Surely the precariousness of the lives of millions of citizens merits the undivided attention of Parliament and thereby its commitment to find enduring solutions. We bring to your attention that this demand for a special Parliamentary session emerges after numerous protests, petitions, pleadings by distressed farmers, labourers, forest communities, fisher folk and the foot soldiers of our country’s literacy and health care programmes – Anganwadi, Accredited Social Health Activists and Auxiliary Nurse Midwife workers, have failed to garner the attention of successive governments to the agrarian crisis.

We hope you recognise that rural Indians’ quest for social and economic justice strives for liberation from debt, remunerative prices, fair wages, employment and education, as well as health and nutritional security.

dilliOn behalf of the AIKSCC, two bills – The Farmers’ Freedom from Indebtedness Bill, 2018, and The Farmers’ Right to Guaranteed Remunerative Minimum Support Prices for Agricultural Commodities Bill, 2018 – have already been placed before Parliament and are awaiting discussion. Their adoption should also form an important part of the special Parliament session.

In keeping with the principles of our Constitution that exhort us to strive towards equality, we expect your unconditional support for this demand for a special agrarian session. Agreeing to this demand for a special Parliamentary session to discuss the grave agrarian distress destroying India’s countryside will be the highest expression of our democracy, as it reinforces the trust of the people in their elected representatives to uphold the values of our Constitution.

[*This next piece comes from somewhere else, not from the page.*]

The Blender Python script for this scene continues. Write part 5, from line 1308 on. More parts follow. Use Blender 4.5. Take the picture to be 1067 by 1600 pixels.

We need not remind you that rural India is one of the most complex parts of planet earth and this special session will lend insight into addressing the myriad problems plaguing our countryside. Problems of farmer suicides, deaths of children due to starvation, growing unemployment, increased informalisation, indebtedness, a devastation of the country’s cattle economy and overall precariousness, has led to a collapse of agriculture. As a result of this, our once proud food growers are forced to work in exploitative jobs as domestic servants and daily wage labourers.

The 2011 Census alone demonstrates that there are nearly 15 million fewer farmers than there were in 1991. This pattern of distress migration indicates that the agrarian crisis has burst from the seams of rural India, undermining both the country’s food security and our collective food sovereignty.

Furthermore, we seek your intervention to ensure that this special session on the agrarian crisis be rooted in the testimonies of its victims. They need to be heard from and inside the Parliament. The session would enable them to address their fellow citizens and representatives from the floor of the Parliament, and explain the impact of devastating farming policies, the lack of rural credit and fair prices, and the unbearable violence of privatising water, healthcare and education.

Even comprehensive measures like the seminal recommendations made by the National Commission of Farmers in 2006, and the now lapsed Women’s Farmers Entitlement Bill were steps in the right direction, but were never adequately implemented.

We seek your mediation to ensure that the joint session of Parliament addresses and highlights the role of women farmers whose labour upholds the rural economy, yet has remained unacknowledged for years. Moreover, the session should hear, record and address the increased vulnerabilities of landless peasants, tenant farmers, agricultural labourers, Dalit and Adivasi farmers, and include the suffering of minority groups practising diverse, allied occupations.

In March 2018, as forty thousand farmers and labourers from Maharashtra after their Kisan Long March from Nashik, encircled the state legislative assembly in Mumbai, pushing forth their demands, they demonstrated their keen astuteness as practitioners of democracy.

Following the AIKSCC’s Long March to Delhi in November, we request that as the highest appointed guardian of our Constitution, you ensure that their engagement with the nation’s democratic mechanism is welcomed and heeded. After all, it is they who not only sustain the people of this country, but are also the ones who truly keep democracy alive.